Nobody in Lansing was neutral yesterday when the Michigan senate completed passage of new, tougher Emergency Financial Manager legislation on a straight, party line vote.
State Senator Phil Pavlov said this is needed to maintain “vital services, such as public safety and education,” when a city or a school district is in desperate financial straits.
This reform, he said, is necessary to allow steps to be taken “to protect public interests and the public’s money and strengthen local control and accountability.” His fellow Republicans all agreed.
But if you talked to any of the Democrats, they sounded like this was the equivalent of Mussolini seizing power. “An unfair and unjustified power grab,“ Senate Minority Leader Gretchen Whitmer called it. One of her colleagues said it went way too far, “and was going to damage our communities and our schools.”

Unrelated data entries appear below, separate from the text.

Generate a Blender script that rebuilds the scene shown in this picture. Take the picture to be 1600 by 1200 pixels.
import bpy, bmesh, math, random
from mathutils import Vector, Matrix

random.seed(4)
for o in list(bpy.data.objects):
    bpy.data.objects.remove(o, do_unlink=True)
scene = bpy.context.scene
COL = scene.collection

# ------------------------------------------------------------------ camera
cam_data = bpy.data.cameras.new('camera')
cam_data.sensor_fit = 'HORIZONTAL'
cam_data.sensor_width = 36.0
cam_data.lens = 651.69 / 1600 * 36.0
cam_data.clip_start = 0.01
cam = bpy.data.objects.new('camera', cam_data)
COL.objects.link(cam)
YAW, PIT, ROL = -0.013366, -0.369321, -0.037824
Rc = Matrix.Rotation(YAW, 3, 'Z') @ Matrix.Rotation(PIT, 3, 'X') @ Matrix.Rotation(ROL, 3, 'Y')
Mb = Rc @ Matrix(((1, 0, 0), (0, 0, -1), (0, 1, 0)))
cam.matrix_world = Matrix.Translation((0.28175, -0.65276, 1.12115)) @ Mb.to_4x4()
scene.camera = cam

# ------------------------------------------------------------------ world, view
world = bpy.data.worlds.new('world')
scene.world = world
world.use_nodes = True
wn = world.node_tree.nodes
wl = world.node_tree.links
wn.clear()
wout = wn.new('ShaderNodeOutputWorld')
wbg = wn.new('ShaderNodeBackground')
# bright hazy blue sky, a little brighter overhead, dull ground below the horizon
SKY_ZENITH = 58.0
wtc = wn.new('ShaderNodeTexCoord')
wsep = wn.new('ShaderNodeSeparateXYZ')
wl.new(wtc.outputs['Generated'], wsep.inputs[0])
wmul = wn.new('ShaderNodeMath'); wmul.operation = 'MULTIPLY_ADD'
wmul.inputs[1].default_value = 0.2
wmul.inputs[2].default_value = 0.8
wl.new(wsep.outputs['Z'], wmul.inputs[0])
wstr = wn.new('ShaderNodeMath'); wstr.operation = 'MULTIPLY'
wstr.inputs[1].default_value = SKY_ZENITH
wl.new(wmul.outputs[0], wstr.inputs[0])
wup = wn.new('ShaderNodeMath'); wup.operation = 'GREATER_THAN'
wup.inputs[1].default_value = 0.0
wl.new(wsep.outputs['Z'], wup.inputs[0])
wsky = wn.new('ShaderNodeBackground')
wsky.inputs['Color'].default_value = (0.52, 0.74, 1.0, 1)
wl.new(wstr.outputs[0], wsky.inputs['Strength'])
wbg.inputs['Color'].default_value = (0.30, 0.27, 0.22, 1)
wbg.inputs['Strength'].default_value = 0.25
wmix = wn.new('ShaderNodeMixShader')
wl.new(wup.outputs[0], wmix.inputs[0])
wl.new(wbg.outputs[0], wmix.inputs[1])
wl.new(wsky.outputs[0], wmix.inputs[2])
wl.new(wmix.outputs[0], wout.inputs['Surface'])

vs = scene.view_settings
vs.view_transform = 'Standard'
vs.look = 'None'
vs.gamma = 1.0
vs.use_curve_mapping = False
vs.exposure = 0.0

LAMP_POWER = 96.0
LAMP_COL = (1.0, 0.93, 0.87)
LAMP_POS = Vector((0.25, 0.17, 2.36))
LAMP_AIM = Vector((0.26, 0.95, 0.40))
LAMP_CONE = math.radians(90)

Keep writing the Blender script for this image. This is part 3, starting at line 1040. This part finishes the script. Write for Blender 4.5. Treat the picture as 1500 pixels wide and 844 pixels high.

Well, you could say that it is nice to see that our time-honored tradition of bitter partisan divisions is alive and well, but I think the opposite. We’ve had four sterile years of that in Lansing. I think we’d all be better off if this could have been a bipartisan bill.
It’s also frustratingly clear that in the past, some emergency managers in places like Pontiac and Hamtramck could have used more authority. Robert Bobb needed to be able to tackle academic reform in the Detroit district; the courts said he couldn’t.
Now, his successor will have that power. Democrats are mainly afraid of provisions in the bill that would allow emergency managers to void contracts and ignore collective bargaining agreements if necessary. EFMs can even dissolve a municipal government.
Democrats rightly fear this could be the death knell for public employee unions in such cases. To be sure, the majority Republicans seemed uninterested in even attempting to compromise or win over Democrats. However, here’s something we might ask the indignant minority party: Where have you been for the last several years?
What’s clear is that a lot more school districts and municipalities are likely to have to endure emergency financial managers, or EFMs for short.
This has been clear to everyone for some time, and it has also been clear that the old law was inadequate. Did the Democrats propose changes last year, when they controlled the governorship and the state house? Did they suggest conducting a review of Detroit’s troubled finances?
They did not, clearly for political reasons. They did nothing, any more than they attempted to address the state’s deep-seated financial problems. Now, the balance of power has shifted.
What’s needed now is a little more common sense and a little less hysteria. As I read this law, EFMs will now be appointed by the state treasurer, not the governor. And the man now in that job, Andy Dillon, happens to be a Democrat. He also has the ability to grant local officials most of the powers emergency managers have.
If emergency managers are appointed who gleefully begin dissolving contracts for sheer ideological reasons, there’s bound to be plenty of public criticism, and a backlash, as witness Wisconsin.
What’s needed now is the means and goodwill to keep financially strapped governments functioning, and, especially, to educate kids, no matter what.
If everyone keeps that in mind, we’ll all be better off.